Instructions to follow
Print the listing that follows, character for character.

Collected data
========
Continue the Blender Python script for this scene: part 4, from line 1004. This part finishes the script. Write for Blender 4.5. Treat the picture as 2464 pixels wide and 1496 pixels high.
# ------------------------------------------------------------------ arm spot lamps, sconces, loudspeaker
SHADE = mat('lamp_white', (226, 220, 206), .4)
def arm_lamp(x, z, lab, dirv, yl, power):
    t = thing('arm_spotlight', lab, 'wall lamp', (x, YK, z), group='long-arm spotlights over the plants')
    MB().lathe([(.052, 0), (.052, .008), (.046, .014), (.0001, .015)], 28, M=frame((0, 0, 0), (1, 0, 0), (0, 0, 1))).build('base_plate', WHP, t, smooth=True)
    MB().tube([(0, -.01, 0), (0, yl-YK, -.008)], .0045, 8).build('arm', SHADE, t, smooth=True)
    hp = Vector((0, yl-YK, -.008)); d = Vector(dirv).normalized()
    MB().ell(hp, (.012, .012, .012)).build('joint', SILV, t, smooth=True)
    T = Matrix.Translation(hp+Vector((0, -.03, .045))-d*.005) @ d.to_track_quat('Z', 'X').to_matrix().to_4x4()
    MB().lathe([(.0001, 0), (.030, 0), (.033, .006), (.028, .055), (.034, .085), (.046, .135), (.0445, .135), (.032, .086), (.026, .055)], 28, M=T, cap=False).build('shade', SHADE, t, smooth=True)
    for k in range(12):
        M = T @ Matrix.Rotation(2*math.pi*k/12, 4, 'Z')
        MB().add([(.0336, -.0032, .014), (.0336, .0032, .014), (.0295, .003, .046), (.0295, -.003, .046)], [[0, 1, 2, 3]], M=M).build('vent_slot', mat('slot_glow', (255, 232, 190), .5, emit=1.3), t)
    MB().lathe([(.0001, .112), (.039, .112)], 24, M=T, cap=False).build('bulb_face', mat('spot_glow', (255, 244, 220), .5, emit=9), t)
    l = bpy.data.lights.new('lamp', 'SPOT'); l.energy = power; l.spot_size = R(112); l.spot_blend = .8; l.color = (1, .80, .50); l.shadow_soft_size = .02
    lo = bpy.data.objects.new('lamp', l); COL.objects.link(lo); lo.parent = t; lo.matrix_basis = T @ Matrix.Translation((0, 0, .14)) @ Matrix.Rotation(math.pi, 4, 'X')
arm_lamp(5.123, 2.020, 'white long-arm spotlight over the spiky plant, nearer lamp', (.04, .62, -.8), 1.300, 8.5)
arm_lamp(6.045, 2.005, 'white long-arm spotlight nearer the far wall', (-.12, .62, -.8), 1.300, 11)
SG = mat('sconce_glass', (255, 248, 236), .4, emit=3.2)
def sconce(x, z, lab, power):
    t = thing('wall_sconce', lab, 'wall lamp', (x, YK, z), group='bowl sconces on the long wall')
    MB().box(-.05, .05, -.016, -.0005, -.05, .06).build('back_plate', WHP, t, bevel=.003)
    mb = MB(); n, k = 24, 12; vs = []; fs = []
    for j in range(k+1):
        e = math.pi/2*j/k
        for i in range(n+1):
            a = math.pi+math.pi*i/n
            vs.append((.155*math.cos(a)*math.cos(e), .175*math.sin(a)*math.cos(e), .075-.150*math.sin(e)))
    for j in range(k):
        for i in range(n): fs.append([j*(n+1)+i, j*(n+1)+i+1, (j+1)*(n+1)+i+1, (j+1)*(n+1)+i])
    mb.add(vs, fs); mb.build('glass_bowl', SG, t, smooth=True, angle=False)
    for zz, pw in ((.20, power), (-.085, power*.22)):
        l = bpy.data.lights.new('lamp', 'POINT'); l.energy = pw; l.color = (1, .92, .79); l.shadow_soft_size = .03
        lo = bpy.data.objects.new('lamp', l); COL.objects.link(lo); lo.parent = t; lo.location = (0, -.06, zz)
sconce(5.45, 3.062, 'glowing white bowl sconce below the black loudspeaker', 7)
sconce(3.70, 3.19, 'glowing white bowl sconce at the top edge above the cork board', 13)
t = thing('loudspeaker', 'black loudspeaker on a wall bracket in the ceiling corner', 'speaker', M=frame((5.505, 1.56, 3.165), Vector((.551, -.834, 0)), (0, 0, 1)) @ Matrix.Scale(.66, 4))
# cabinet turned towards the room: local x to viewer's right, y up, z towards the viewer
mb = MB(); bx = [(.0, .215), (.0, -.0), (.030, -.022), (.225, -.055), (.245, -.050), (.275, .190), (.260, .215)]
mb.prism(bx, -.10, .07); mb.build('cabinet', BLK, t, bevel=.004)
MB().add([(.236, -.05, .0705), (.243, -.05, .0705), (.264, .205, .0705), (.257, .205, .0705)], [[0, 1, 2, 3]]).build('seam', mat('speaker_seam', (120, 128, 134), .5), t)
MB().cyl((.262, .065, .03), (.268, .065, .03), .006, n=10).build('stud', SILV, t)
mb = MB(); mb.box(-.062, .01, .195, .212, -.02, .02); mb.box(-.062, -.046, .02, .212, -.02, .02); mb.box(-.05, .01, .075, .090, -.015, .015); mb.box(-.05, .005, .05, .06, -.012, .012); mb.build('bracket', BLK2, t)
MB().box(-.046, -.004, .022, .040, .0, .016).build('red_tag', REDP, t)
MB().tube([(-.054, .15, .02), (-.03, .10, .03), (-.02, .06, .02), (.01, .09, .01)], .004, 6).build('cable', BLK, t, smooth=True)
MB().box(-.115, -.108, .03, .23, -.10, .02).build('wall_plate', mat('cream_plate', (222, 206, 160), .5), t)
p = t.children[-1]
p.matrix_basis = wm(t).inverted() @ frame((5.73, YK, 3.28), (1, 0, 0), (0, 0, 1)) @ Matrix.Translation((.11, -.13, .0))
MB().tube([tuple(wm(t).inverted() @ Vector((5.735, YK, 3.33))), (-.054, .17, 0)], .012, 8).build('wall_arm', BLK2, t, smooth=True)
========
Reply to the task
Continue the Blender Python script for this scene: part 4, from line 1004. This part finishes the script. Write for Blender 4.5. Treat the picture as 2464 pixels wide and 1496 pixels high.
# ------------------------------------------------------------------ arm spot lamps, sconces, loudspeaker
SHADE = mat('lamp_white', (226, 220, 206), .4)
def arm_lamp(x, z, lab, dirv, yl, power):
    t = thing('arm_spotlight', lab, 'wall lamp', (x, YK, z), group='long-arm spotlights over the plants')
    MB().lathe([(.052, 0), (.052, .008), (.046, .014), (.0001, .015)], 28, M=frame((0, 0, 0), (1, 0, 0), (0, 0, 1))).build('base_plate', WHP, t, smooth=True)
    MB().tube([(0, -.01, 0), (0, yl-YK, -.008)], .0045, 8).build('arm', SHADE, t, smooth=True)
    hp = Vector((0, yl-YK, -.008)); d = Vector(dirv).normalized()
    MB().ell(hp, (.012, .012, .012)).build('joint', SILV, t, smooth=True)
    T = Matrix.Translation(hp+Vector((0, -.03, .045))-d*.005) @ d.to_track_quat('Z', 'X').to_matrix().to_4x4()
    MB().lathe([(.0001, 0), (.030, 0), (.033, .006), (.028, .055), (.034, .085), (.046, .135), (.0445, .135), (.032, .086), (.026, .055)], 28, M=T, cap=False).build('shade', SHADE, t, smooth=True)
    for k in range(12):
        M = T @ Matrix.Rotation(2*math.pi*k/12, 4, 'Z')
        MB().add([(.0336, -.0032, .014), (.0336, .0032, .014), (.0295, .003, .046), (.0295, -.003, .046)], [[0, 1, 2, 3]], M=M).build('vent_slot', mat('slot_glow', (255, 232, 190), .5, emit=1.3), t)
    MB().lathe([(.0001, .112), (.039, .112)], 24, M=T, cap=False).build('bulb_face', mat('spot_glow', (255, 244, 220), .5, emit=9), t)
    l = bpy.data.lights.new('lamp', 'SPOT'); l.energy = power; l.spot_size = R(112); l.spot_blend = .8; l.color = (1, .80, .50); l.shadow_soft_size = .02
    lo = bpy.data.objects.new('lamp', l); COL.objects.link(lo); lo.parent = t; lo.matrix_basis = T @ Matrix.Translation((0, 0, .14)) @ Matrix.Rotation(math.pi, 4, 'X')
arm_lamp(5.123, 2.020, 'white long-arm spotlight over the spiky plant, nearer lamp', (.04, .62, -.8), 1.300, 8.5)
arm_lamp(6.045, 2.005, 'white long-arm spotlight nearer the far wall', (-.12, .62, -.8), 1.300, 11)
SG = mat('sconce_glass', (255, 248, 236), .4, emit=3.2)
def sconce(x, z, lab, power):
    t = thing('wall_sconce', lab, 'wall lamp', (x, YK, z), group='bowl sconces on the long wall')
    MB().box(-.05, .05, -.016, -.0005, -.05, .06).build('back_plate', WHP, t, bevel=.003)
    mb = MB(); n, k = 24, 12; vs = []; fs = []
    for j in range(k+1):
        e = math.pi/2*j/k
        for i in range(n+1):
            a = math.pi+math.pi*i/n
            vs.append((.155*math.cos(a)*math.cos(e), .175*math.sin(a)*math.cos(e), .075-.150*math.sin(e)))
    for j in range(k):
        for i in range(n): fs.append([j*(n+1)+i, j*(n+1)+i+1, (j+1)*(n+1)+i+1, (j+1)*(n+1)+i])
    mb.add(vs, fs); mb.build('glass_bowl', SG, t, smooth=True, angle=False)
    for zz, pw in ((.20, power), (-.085, power*.22)):
        l = bpy.data.lights.new('lamp', 'POINT'); l.energy = pw; l.color = (1, .92, .79); l.shadow_soft_size = .03
        lo = bpy.data.objects.new('lamp', l); COL.objects.link(lo); lo.parent = t; lo.location = (0, -.06, zz)
sconce(5.45, 3.062, 'glowing white bowl sconce below the black loudspeaker', 7)
sconce(3.70, 3.19, 'glowing white bowl sconce at the top edge above the cork board', 13)
t = thing('loudspeaker', 'black loudspeaker on a wall bracket in the ceiling corner', 'speaker', M=frame((5.505, 1.56, 3.165), Vector((.551, -.834, 0)), (0, 0, 1)) @ Matrix.Scale(.66, 4))
# cabinet turned towards the room: local x to viewer's right, y up, z towards the viewer
mb = MB(); bx = [(.0, .215), (.0, -.0), (.030, -.022), (.225, -.055), (.245, -.050), (.275, .190), (.260, .215)]
mb.prism(bx, -.10, .07); mb.build('cabinet', BLK, t, bevel=.004)
MB().add([(.236, -.05, .0705), (.243, -.05, .0705), (.264, .205, .0705), (.257, .205, .0705)], [[0, 1, 2, 3]]).build('seam', mat('speaker_seam', (120, 128, 134), .5), t)
MB().cyl((.262, .065, .03), (.268, .065, .03), .006, n=10).build('stud', SILV, t)
mb = MB(); mb.box(-.062, .01, .195, .212, -.02, .02); mb.box(-.062, -.046, .02, .212, -.02, .02); mb.box(-.05, .01, .075, .090, -.015, .015); mb.box(-.05, .005, .05, .06, -.012, .012); mb.build('bracket', BLK2, t)
MB().box(-.046, -.004, .022, .040, .0, .016).build('red_tag', REDP, t)
MB().tube([(-.054, .15, .02), (-.03, .10, .03), (-.02, .06, .02), (.01, .09, .01)], .004, 6).build('cable', BLK, t, smooth=True)
MB().box(-.115, -.108, .03, .23, -.10, .02).build('wall_plate', mat('cream_plate', (222, 206, 160), .5), t)
p = t.children[-1]
p.matrix_basis = wm(t).inverted() @ frame((5.73, YK, 3.28), (1, 0, 0), (0, 0, 1)) @ Matrix.Translation((.11, -.13, .0))
MB().tube([tuple(wm(t).inverted() @ Vector((5.735, YK, 3.33))), (-.054, .17, 0)], .012, 8).build('wall_arm', BLK2, t, smooth=True)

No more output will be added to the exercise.